The push for increased diversity on corporate boards has been going on for some time. But the push for diversity hasn’t really reached the boardrooms where those shareholder votes are cast.

Last September, The Thirty Percent Coalition, a group formed in 2011 to address issues of gender diversity in the boardroom, congratulated eight companies for adding women members to their boards and noted that overall progress continues to be slow. However, there were a couple of bright spots:

“During the 2013 proxy season, shareholder resolutions on board diversity were filed with 25 companies. Of the 25 shareholder resolutions filed, 18 have been withdrawn based upon mutual agreements, an important mark of progress in the work on board diversity. Three board diversity shareholder resolutions went to a vote in 2013: proposals at CF Industries, Urban Outfitters, Inc. and Freeport-McMoRan Copper & Gold Inc. received support of 50.7 percent, 27.5 percent and 28.9 percent respectively. The impressive vote at CF Industries marks the first time a board diversity resolution has received majority support from shareholders.”

Many members of The Thirty Percent Coalition come from the institutional investing world and while its member firms lead in the area of board diversity, according to a recent study by BoardIQ, women may not be doing as well in the fund management boardroom as they are in the corporate boardroom.

BoardIQ studied fund filings on board composition of the 20 largest fund groups by assets and 125 other random boards overseeing assets ranging in size from $19 million to $193 billion. Their analysis showed, “nearly a quarter, including Pimco, DoubleLine and Fidelity Sector Funds, don’t have any, the analysis shows. Another 30% of boards have only one woman director.”

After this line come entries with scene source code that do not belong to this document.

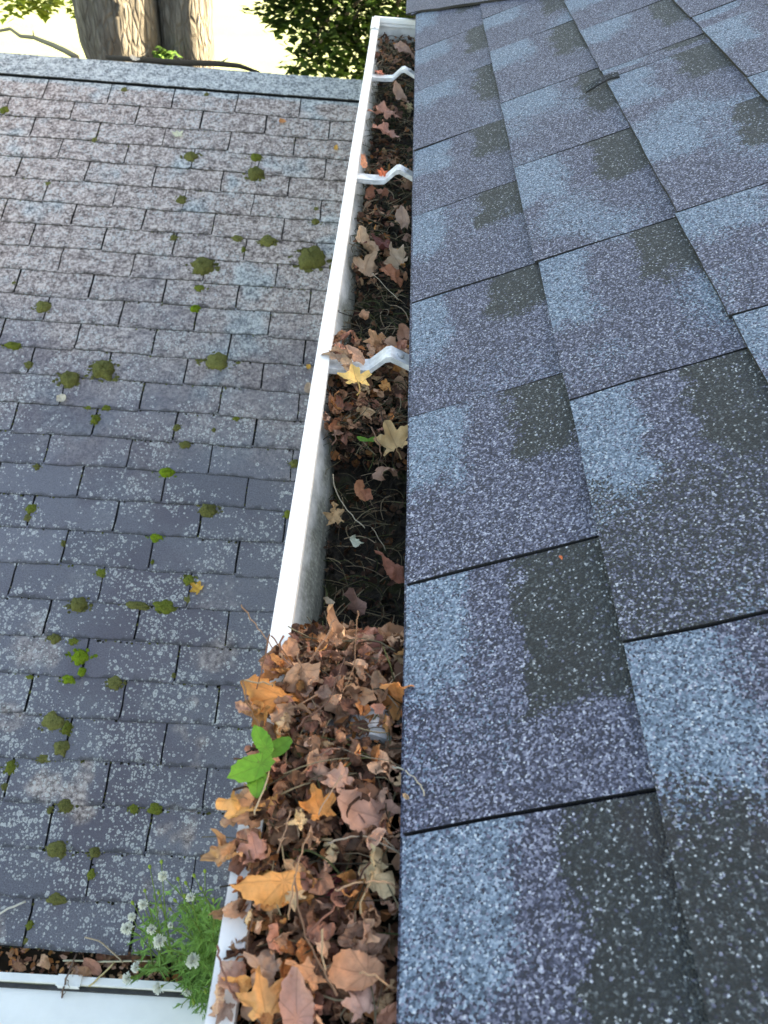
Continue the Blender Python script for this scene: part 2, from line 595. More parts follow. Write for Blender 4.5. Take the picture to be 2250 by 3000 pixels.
M['main'] = mat_main_shingle()
M['wing'] = mat_wing_shingle()
M['under'] = mat_flat('tarred_felt', (.012, .013, .014), var=.5, scale=120)
M['gutter'] = mat_gutter('gutter_enamel', -.105, -.030)
M['gutter2'] = mat_flat('white_enamel_gutter', (.78, .78, .77), rough=.45, spec=.4, var=.06, scale=30, bstr=.05)
M['hanger'] = mat_flat('white_aluminium_strap', (.54, .55, .56), rough=.42, spec=.45, var=.34, scale=75, bstr=.12)
M['screw'] = mat_flat('zinc_screw', (.35, .35, .36), rough=.4, spec=.6, var=.2, scale=300)
M['trim'] = mat_flat('white_trim_paint', (.70, .70, .68), rough=.6, var=.08, scale=12)
M['siding'] = mat_flat('cream_siding', (.55, .53, .47), rough=.7, var=.08, scale=6)
M['panel'] = mat_flat('white_painted_metal_panel', (.82, .82, .81), rough=.5, var=.04, scale=14, bstr=.05)
M['leaf'] = mat_leaf('dry_leaf')
M['greenleaf'] = mat_leaf('fresh_green_leaf', trans=.35)
M['bits'] = mat_vcol('leaf_crumbs', trans=.12)
M['strand'] = mat_vcol('dry_stems', trans=0)
M['twig'] = mat_vcol('thin_twigs', trans=0)
M['plant'] = mat_vcol('weed_green', trans=.3, var=.3)
M['fluff'] = mat_vcol('seed_fluff', trans=.4, var=.1, rough=1)
M['crown'] = mat_vcol('tree_leaves', trans=.22, var=.3, spec=.15)
M['humus'] = mat_humus()
M['moss'] = mat_moss()
M['bark'] = mat_bark()
M['lawn'] = mat_lawn()

# ------------------------------------------------------------------ ground
mb = MB()
nx = 40
for_v, for_f = [], []
for j in range(nx+1):
    for i in range(nx+1):
        x = -110+220*i/nx
        y = -60+260*j/nx
        for_v.append((x, y, GZ + .15*noise.noise((x*.05, y*.05, 0)) - .02*0))
for j in range(nx):
    for i in range(nx):
        a = j*(nx+1)+i
        for_f.append((a, a+1, a+nx+2, a+nx+1))
mb.add(for_v, for_f)
tag(mb.build('lawn', M['lawn'], smooth=True), kind='structure')


# ------------------------------------------------------------------ shingles
def sheet_tab(mb, P, nu, nv, thick, uvf, tabf, c=None, jitter=0.0, rnd=random):
    """P(u, v) -> (point, normal): top face grid with skirts down all four sides"""
    top, nor, uv, tb = [], [], [], []
    for j in range(nv+1):
        for i in range(nu+1):
            p, n = P(i/nu, j/nv)
            top.append(p)
            nor.append(n)
            uv.append(uvf(i/nu, j/nv))
            tb.append(tabf(i/nu, j/nv))
    W = nu+1
    fs = [(j*W+i, j*W+i+1, (j+1)*W+i+1, (j+1)*W+i) for j in range(nv) for i in range(nu)]
    rim = [i for i in range(W)] + [j*W+nu for j in range(1, nv+1)] + [nv*W+i for i in range(nu-1, -1, -1)] + [j*W for j in range(nv-1, 0, -1)]
    base = len(top)
    vs = list(top)
    m = len(rim)
    for lev in (0, 1):
        for q in rim:
            vs.append(top[q] - nor[q]*thick*lev)
            uv.append(uv[q])
            tb.append((tb[q][0], tb[q][1], -1.0))
    for a in range(m):
        b = (a+1) % m
        fs.append((base+b, base+a, base+m+a, base+m+b))
    mb.add(vs, fs, uv=uv, c=c, t=tb)


# ---- main house
house = empty('main_house', (0.3, 2.0, GZ))
tag(house, 'house with the dark blue-grey shingled roof filling the right side', 'house')


def part(mb, name, mat, parent, smooth=False, origin=None):
    o = mb.build(name, mat, None, smooth, origin)
    o.parent = parent
    o.matrix_parent_inverse = parent.matrix_basis.inverted()
    return o


RIDX = 3.3                           # horizontal run eave to ridge
Y0, Y1 = -2.6, 7.6  # far end run on out of view so the roof shades the wing
RS = RIDX/SX
mb = MB()
e0 = -.012
pts = [roof_point(0.004, Y0, e0), roof_point(RS, Y0, e0), roof_point(RS, Y1, e0), roof_point(0.004, Y1, e0)]
pts += [np.array(p) - np.array((0, 0, .02)) for p in pts]
mb.add(pts, [(0, 1, 2, 3), (7, 6, 5, 4), (0, 4, 5, 1), (1, 5, 6, 2), (2, 6, 7, 3), (3, 7, 4, 0)])
deck = part(mb, 'roof', M['under'], house)
# back slope
mb = MB()
zr = RS*SZ
pts = [(RIDX+.0, Y0, zr-.004), (2*RIDX, Y0, -.01), (2*RIDX, Y1, -.01), (RIDX, Y1, zr-.004)]
pts += [(p[0], p[1], p[2]-.03) for p in pts]
mb.add(pts, [(0, 1, 2, 3), (7, 6, 5, 4), (0, 4, 5, 1), (1, 5, 6, 2), (2, 6, 7, 3), (3, 7, 4, 0)])
part(mb, 'back_slope', M['under'], house)
mb = MB()
quad_box(mb, (.031, (Y0+Y1)/2, -.115), (.010, (Y1-Y0)/2, .085))
part(mb, 'fascia_board', M['trim'], house)
mb = MB()
quad_box(mb, (.165, (Y0+Y1)/2, -.205), (.123, (Y1-Y0)/2, .004))
part(mb, 'soffit', M['trim'], house)
mb = MB()
hx0, hx1 = .29, 2*RIDX-.3
quad_box(mb, ((hx0+hx1)/2, (Y0+Y1)/2, (GZ-.02)/2-.1), ((hx1-hx0)/2, (Y1-Y0)/2-.25, (-GZ-.2)/2))
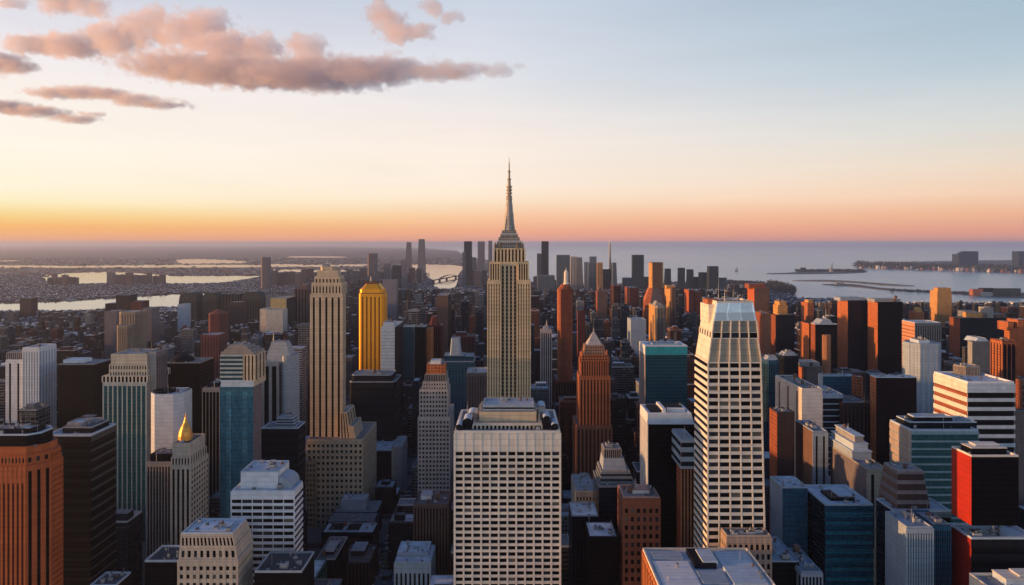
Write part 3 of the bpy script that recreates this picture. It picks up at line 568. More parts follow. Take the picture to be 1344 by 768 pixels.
t.block(198, 224, 597, off=24, dep=22, yb=608, front=Pi(charcoal, 8), part='side_wing', nunits=3); t.done()
t = Tower('orange_corner_tower', 'orange stone tower with chamfered corner and black roof at the left edge', 480, short='orange corner tower', yb=768)
og = Pi(orange, 12, wf=.5, dep=.8, top=.06, pane=golddk, sp=.4, spm=golddk, fh=8)
t.block(-60, 54, 612, dep=34, chm=11, front=og, right=G(orange, 7, 4.2, wf=.45), cham=Pi(orange, 3, wf=.6, dep=.8), part='wall', rim=.4)
t.block(-59, 53, 598, off=.8, yb=611, dep=32, chm=10.5, front=G(orange, 16, 5.0, wf=.5), right=G(orange, 8, 5, wf=.5), cham=G(orange, 3, 5, wf=.6), part='upper_gallery', rim=.4)
t.block(-56, 51, 588, off=2, yb=598, dep=29, chm=9, front=orange, part='cornice_tier', rim=.8, roof=(.12, .12, .13))
t.block(-54, 47, 572, off=4, yb=588, dep=24, chm=6, front=blackm, part='roof_storey', roof=(.3, .33, .36), rim=1.2, rimmat=lightblue)
t.block(-50, 40, 565, off=7, yb=572, dep=16, front=charcoal, part='roof_storey', roof=(.2, .2, .22), nunits=5); t.done()
t = Tower('black_ledged_tower', 'black tower with a thick white roof edge beside the orange corner tower', 560, short='black white edged tower', yb=768)
bl = B(charcoal, 9.5, hf=.3, dep=.35, pane=blackm)
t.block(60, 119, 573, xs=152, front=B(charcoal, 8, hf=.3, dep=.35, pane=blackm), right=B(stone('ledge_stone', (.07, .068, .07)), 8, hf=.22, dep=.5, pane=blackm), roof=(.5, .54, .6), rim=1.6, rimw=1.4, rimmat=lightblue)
t.block(82, 121, 562, off=10, dep=24, yb=573, front=charcoal, part='roof_storey', roof=(.14, .15, .17), rimmat=greyst)
t.block(88, 108, 556, off=14, dep=14, yb=562, front=greyst, part='penthouse', roof=(.75, .78, .8)); t.block(104, 126, 553, off=26, dep=10, yb=562, front=greyst, part='penthouse', roof=(.3, .42, .5))
t.done()
t = Tower('teal_ribbed_tower', 'teal tower with white piers, cream crown and balcony ring, left', 700, short='teal ribbed tower', yb=650)
t.block(136, 192, 501, dep=44, zlow=650, front=Pi(stone('pale_green_piers', (.42, .48, .46)), 9, wf=.22, dep=.7, pane=greent, top=.02), right=greyst, part='wall', rim=.4)
t.block(134.5, 193.5, 494, off=-1, yb=501.5, dep=46, front=Pi(cream, 12, wf=.4, dep=.5), part='balcony_ring', rim=.6, roof=(.4, .4, .4))
t.block(144, 193, 478, off=4, yb=495, dep=36, front=G(stone('sand_render', (.52, .48, .38)), 14, 5.5, wf=.5, hf=.45), part='crown_tier', rim=.3)
t.block(145.5, 193, 466, off=5, yb=478, dep=36, front=stone('sand_render', (.52, .48, .38)), part='crown_tier', rim=1, roof=(.35, .35, .36), nunits=5)
t.block(194, 205, 463, off=8, dep=30, xs=219, front=greyst, right=Pi(stone('mauve_grey', (.19, .16, .17)), 5, wf=.6), part='rear_slab', nunits=2); t.done()
t = Tower('white_prism_tower', 'plain white windowless tower with chamfered corner, left', 640, short='plain white prism', yb=600)
t.block(193, 237, 519, dep=30, chm=7, front=stone('smooth_white', (.62, .67, .72), streak=.04, var=.05), cham=stone('smooth_white', (.62, .67, .72)), roof=(.5, .55, .6), rim=1.2, rimmat=lightblue)
b = MB(); b.ring(wx(216, 655), 655, [(10, t.lastz), (10, t.lastz + 2.2), (8, t.lastz + 2.2), (8, t.lastz + .2), (0, t.lastz + .2)], charcoal, 20); t.wall(b, 'roof_ring'); t.done()
t = Tower('black_tower', 'plain black tower with domed glass roof behind the plain white prism', 780, yb=580)
t.block(218, 262, 477, dep=36, front=blackm, roof=(.15, .16, .18), rimmat=greyst, nunits=4)
b = MB(); b.ring(wx(240, 798), 798, [(13, t.lastz), (12, t.lastz + 3), (8, t.lastz + 6), (3, t.lastz + 7.5), (0, t.lastz + 8)], charcoal, 18); t.wall(b, 'domed_roof'); t.done()
t = Tower('black_ribbed_tower', 'black tower with pale vertical ribs between the golden flame and blue teal towers', 760, yb=640)
t.block(266, 288, 510, dep=34, front=Pi(greyst, 5, wf=.16, pane=blackm, dep=.5), roof=(.25, .27, .3), nunits=4); t.block(272, 287, 504, off=8, dep=20, yb=510, front=charcoal, part='roof_tier', nunits=2); t.done()
t = Tower('blue_banded_tower', 'smooth blue tower with banded upper storeys and stepped beige cap', 650, short='smooth blue tower', yb=640)
sb = glass('sky_blue_glass', (.03, .14, .20), spec=.35, dark=.9)
t.block(289, 332, 508, xs=343, zlow=640, front=('piers', sb, dict(nx=2, wf=.7, dep=.2, pane=glass('sky_blue_bands', (.07, .23, .30), lines=(40, 4.2), dark=.55), fh=4)), right=stone('mauve_grey', (.19, .16, .17)), part='wall', rim=.8, rimmat=lightblue)
t.block(290, 333, 500, off=.8, yb=508, dep=32, front=lightblue, right=tan, part='ledge', rim=.3)
t.block(289.5, 319.5, 466, off=1.5, yb=500, dep=28, front=B(stone('pale_green_piers', (.42, .48, .46)), 4, hf=.45, pane=tealdeep), part='upper_storeys', rim=.3)
t.block(319.7, 334, 466, off=1.5, yb=500, dep=28, front=Pi(tan, 3, wf=.6), part='upper_storeys', rim=.3)
for i, (a, b_, y0, y1) in enumerate(((290, 333, 462.5, 466.5), (294, 329, 459, 463), (298, 325, 455.5, 459.5), (301, 321, 453, 456))):
    t.block(a, b_, y0, off=2 + i * 2, yb=y1, dep=28 - i * 4, front=stone('cap_stone', (.36, .30, .26)), part='cap_step', rim=.3)
t.done()
t = Tower('silver_curved_tower', 'silver tower with slanted trapezoid top and curved ribbed side', 800, short='silver slanted tower', yb=560)
t.block(345, 365, 476, dep=36, front=Pi(greyst, 2, wf=.4, pane=blackm), part='wall', roof=(.4, .42, .44), rim=.5)
t.block(365.3, 384, 468, off=2, dep=32, chm=7, front=B(stone('silver_clad', (.42, .44, .45), streak=.1), 4.2, hf=.6, pane=greyblue), cham=B(stone('silver_clad', (.42, .44, .45)), 4.2, hf=.6, pane=greyblue), part='curved_wing', rim=.5)
t.block(350, 383, 467, off=5, yb=477, dep=24, front=stone('silver_clad', (.42, .44, .45)), part='upper_tier', rim=.3)
t.block(350, 380, 449, off=6, yb=467, dep=22, front=stone('silver_clad', (.42, .44, .45)), top=(356, 375), topdy=(1, 8), part='slanted_top', rim=.3)
t.mast(wx(359, 812), 812, wz(448, 812), wz(433, 812), .6); t.done()
t = Tower('navy_office_block', 'navy block with cluttered glass roof left of the tan striped tower', 720, cat='office block', yb=650)
t.block(343, 391, 563, dep=26, front=B(navy, 9, hf=.5, dep=.3, pane=blackm), roof=(.2, .24, .27), rimmat=lightblue, rim=1.2, nunits=8)
t.block(360, 388, 549, off=8, dep=14, yb=563, front=B(greyblue, 3, pane=navy), top=(364, 384), part='glass_penthouse', roof=(.3, .4, .45), nunits=3); t.done()
t = Tower('white_twin_tower', 'white ribbed tower with a lower plain half at the left edge', 900, short='white ribbed tower', yb=530)
t.block(30, 51, 457, dep=34, front=Pi(whitec, 6, wf=.55, dep=.5, pane=greyblue), part='wall', roof=(.5, .5, .5), nunits=3)
t.block(8, 29.7, 473, off=3, dep=32, front=Pi(whitec, 2, wf=.75, pane=blackm), part='wall', roof=(.45, .46, .5)); t.block(9, 29.5, 463, off=10, dep=20, yb=473, front=Pi(greyst, 8, wf=.5), part='penthouse', nunits=2); t.done()
t = Tower('black_cube_block', 'black windowless block with white disc on its roof, left', 900, cat='office block', short='black block with white disc', yb=530)
t.block(76, 123, 479, dep=42, front=blackm, roof=(.25, .26, .3), rimmat=greyst)
b = MB(); b.box(wx(86, 915), wx(112, 915), 910, 930, t.lastz + .5, t.lastz + 5, whitec, 'fblrtd'); t.wall(b, 'roof_slab'); t.done()
t = Tower('tan_rounded_tower', 'tan rounded tower with a lower front half, upper left', 1400, short='tan rounded tower', yb=466)
tt = Pi(stone('dusky_tan', (.36, .28, .20)), 5, wf=.6, dep=.6, pane=brown)
t.block(152, 170, 428, dep=30, chm=5, front=tt); t.block(154, 182, 410, off=20, dep=40, chm=8, front=tt, part='rear_half', nunits=3, roof=(.5, .45, .4)); t.done()
t = Tower('red_brown_tower', 'dusky red tower with pointed roof in front of the river towers', 1700, short='dusky red tower', yb=450)
rb_ = stone('dusky_red', (.22, .075, .06))
t.block(272, 292, 412, dep=44, chm=8, front=Pi(rb_, 4, wf=.6, pane=maroon)); t.block(273, 291, 407, off=3, yb=412, dep=38, chm=8, top=(280, 284), topdy=(17, 17), front=rb_, part='pointed_roof', rim=.1); t.done()
t = Tower('red_brown_tower', 'lower dusky red ribbed block below the dusky red tower', 1500, yb=500)
t.block(264, 287, 440, dep=44, front=Pi(rb_, 6, wf=.55, pane=maroon)); t.done()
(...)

Put simply, 55% of fund boards examined have either one woman or none. In contrast, a 2013 study by 2020 Women on Boards shows that 43% of the companies in the Fortune 1000 index had one or fewer women board members. While the studies aren’t directly comparable, the twelve percentage point difference merits further study.

Is the problem a lack of qualified women candidates?
The BoardIQ study quotes Kristianne Blake, Independent Chair of the Russell Funds noting that board recruiting hasn’t changed that much over time. “I do feel historically the way board seats have been filled is the old boys’ network. It’s who you know.” At the same time, while the network expands when women are on the board, “the pool is smaller of women candidates, so boards have to make an effort to include them in the pool. You’ll have to aggressively look for women candidates.”

The number of women candidates available varies according to source. The University of Mannheim estimates that approximately 10% of equity fund managers are women. On the upper end, an estimate by the Mutual Fund Directors’ Forum says that women account for about one-third of qualified candidates.